I can. You're displaying the literal-mindedness that's too common on Wikipedia: everything has to be reduced down to a rule which something either passes or fails and there's no such thing as nuance. The correct answer is that while many things affect Wikipedia, not everything affects Wikipedia to an equal degree. How do you figure out if a particular law affects Wikipedia to a sufficient degree? It's hard--you discuss it and maybe take a poll--but one thing you don't do is have an absolute rule which insists that we must protest it if it passes the rule and we must ignore it if it fails the rule.

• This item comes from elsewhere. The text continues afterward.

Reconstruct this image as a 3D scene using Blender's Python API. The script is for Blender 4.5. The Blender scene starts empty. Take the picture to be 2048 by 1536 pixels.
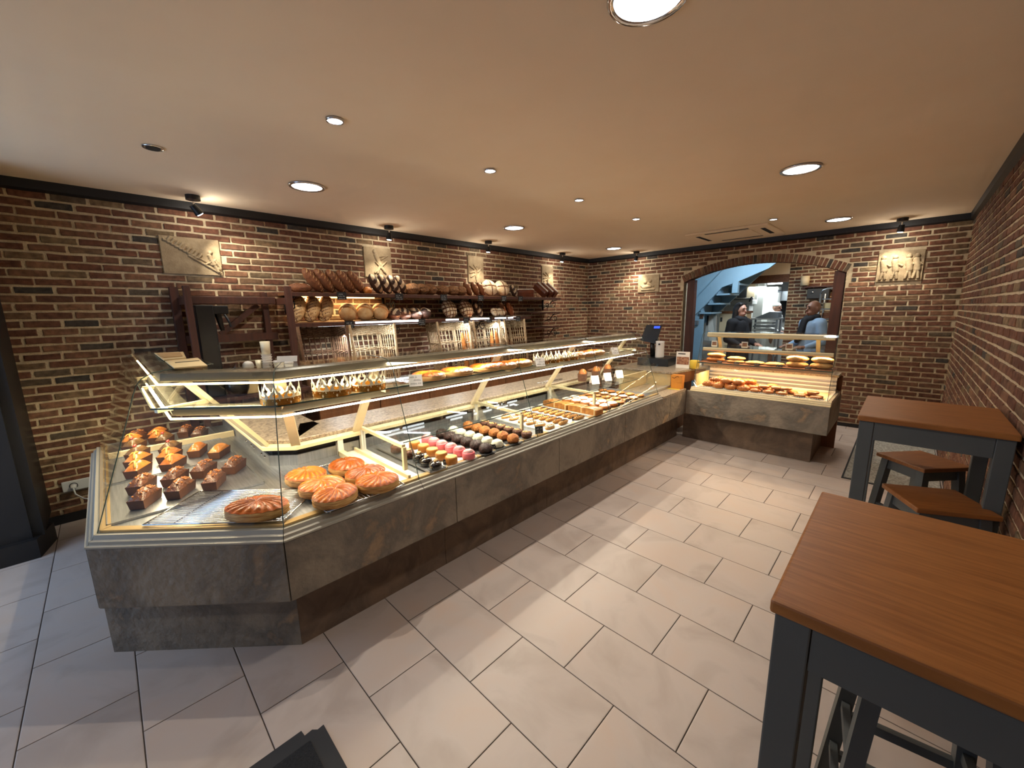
import bpy, bmesh, math, random
from mathutils import Vector, Matrix

random.seed(7)
scene = bpy.context.scene
COL = scene.collection
PI = math.pi

# ---------------------------------------------------------------- camera
cam_data = bpy.data.cameras.new('camera')
cam_data.sensor_width = 36.0
cam_data.lens = 796.2 / 2048 * 36.0
cam_data.clip_start = 0.02
cam_data.clip_end = 60
camera = bpy.data.objects.new('camera', cam_data)
COL.objects.link(camera)
_r = Vector((0.71354272, 0.70042611, -0.0161261))
_u = Vector((-0.11398363, 0.13876716, 0.98374357))
_f = Vector((-0.69127746, 0.70010495, -0.1788534))
camera.matrix_world = Matrix(((_r.x, _u.x, -_f.x, 0), (_r.y, _u.y, -_f.y, 0), (_r.z, _u.z, -_f.z, 1.56), (0, 0, 0, 1)))
scene.camera = camera

# ---------------------------------------------------------------- view, world
vs = scene.view_settings
vs.view_transform = 'Standard'
vs.look = 'None'
vs.gamma = 1.0
vs.use_curve_mapping = False
vs.exposure = EXPOSURE = 0.15
world = bpy.data.worlds.new('world')
scene.world = world
world.use_nodes = True
_bg = world.node_tree.nodes['Background']
_bg.inputs[0].default_value = (0.42, 0.55, 0.85, 1)
_bg.inputs[1].default_value = 0.35
try:
    scene.cycles.max_bounces = 6
    scene.cycles.diffuse_bounces = 3
    scene.cycles.glossy_bounces = 2
    scene.cycles.transmission_bounces = 2
    scene.cycles.transparent_max_bounces = 16
    scene.cycles.adaptive_threshold = 0.08
    scene.cycles.adaptive_min_samples = 16
    scene.cycles.sample_clamp_indirect = 4.0
    scene.cycles.caustics_reflective = False
    scene.cycles.caustics_refractive = False
except Exception:
    pass

# room
XL, XR, YB, YF, ZC = -4.5, 0.385, 6.694, -1.75, 2.52


def lin(c):
    c = c / 255.0
    return c / 12.92 if c <= 0.04045 else ((c + 0.055) / 1.055) ** 2.4


def rgb(r, g, b):
    return (lin(r), lin(g), lin(b), 1.0)


# ---------------------------------------------------------------- lights of the room
def light(name, kind, loc, target, energy, color=(1, 1, 1), size=0.1, size_y=None, spot=60, blend=0.3, spread=None, radius=0.02):
    d = bpy.data.lights.new(name, kind)
    d.energy = energy
    d.color = color
    if kind == 'AREA':
        if size_y:
            d.shape = 'RECTANGLE'
            d.size = size
            d.size_y = size_y
        else:
            d.shape = 'DISK'
            d.size = size
        if spread:
            d.spread = math.radians(spread)
    elif kind == 'POINT':
        d.shadow_soft_size = radius
    elif kind == 'SPOT':
        d.spot_size = math.radians(spot)
        d.spot_blend = blend
        d.shadow_soft_size = radius
    o = bpy.data.objects.new(name, d)
    COL.objects.link(o)
    o.location = loc
    dv = Vector(target) - Vector(loc)
    o.rotation_euler = dv.to_track_quat('-Z', 'Y').to_euler()
    return o


WARM = (1.0, 0.80, 0.58)
NEUT = (1.0, 0.92, 0.82)
COOL = (0.86, 0.93, 1.0)
BIGS = [(-0.69, 1.33), (-0.66, 3.60), (-0.68, 5.93), (-3.36, 1.23), (-3.38, 3.50), (-3.44, 5.82), (-0.70, -0.95)]  # last one is added, unseen behind the camera, for more bounce light
SMALLS = [(-2.16, 0.957), (-2.165, 2.013), (-2.18, 3.084), (-2.2, 4.162), (-1.184, 5.341)]
for i, (x, y) in enumerate(BIGS):
    light('downlight_glow', 'AREA', (x, y, ZC - 0.012), (x, y, 0), 7.0 if x > -1 else 8.5, NEUT, size=0.15, spread=165)
for i, (x, y) in enumerate(SMALLS):
    light('small_spot_glow', 'SPOT', (x, y, ZC - 0.015), (x, y, 0), 46, NEUT, spot=86, blend=0.35, radius=0.014)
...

I appreciate the psychoanalysis, but I have to disagree. While "a U.S. law that affects Wikipedia" is certainly a narrow category, there's no clearly articulated reason for why this should be the limit to our political advocacy. It's hard to argue that a proposed law like SOPA -- which only theoretically might affect Wikipedia if it were passed, and only if we ignore the political realities behind enforcement decision-making -- is more important to Wikipedia and the Wikimedia mission than the permanent or intermittent blocking of Wikipedia in nations around the world. The general notion of free speech and free access to information is *the* core ideological underpinning of the Wikimedia movement (as clearly demonstrated by the SOPA protest), and there are certainly many opportunities for advocacy in this area once we accept that advocacy by the projects directly is a Good Thing.
More broadly, I disagree that it is nit-picking narrow-mindedness to mark an important distinction between a project that does not engage in political advocacy (or take any positions at all, as a project) and one that does. First, it's not a one-off - like anything, once we've done it once, it becomes easier to do it again... and as I've tried to demonstrate, it's not difficult to argue that there are any number of other worthy problems we might decide to similarly address. If you disagree, just look at recent history. A year ago, no one would have predicted we'd take the whole project offline to protest a proposed American law. But just a short time after the Italians surprised us all, we've followed suit. Some (see the e-mail from Delphine) are even thanking them for making it possible. Second, it's not a minor philosophical difference, particularly not when we go from having literally no voice as an entity to undertaking an aggressive lobbying effort. The benefit of not speaking with the Voice of Wikipedia is that we have the formality of no organizational opinion to protect us from accusations of intentional bias. Once we surrender that formality, we also are no longer insulated from alienating contributors who object to (or argue fruitlessly for) specific positions.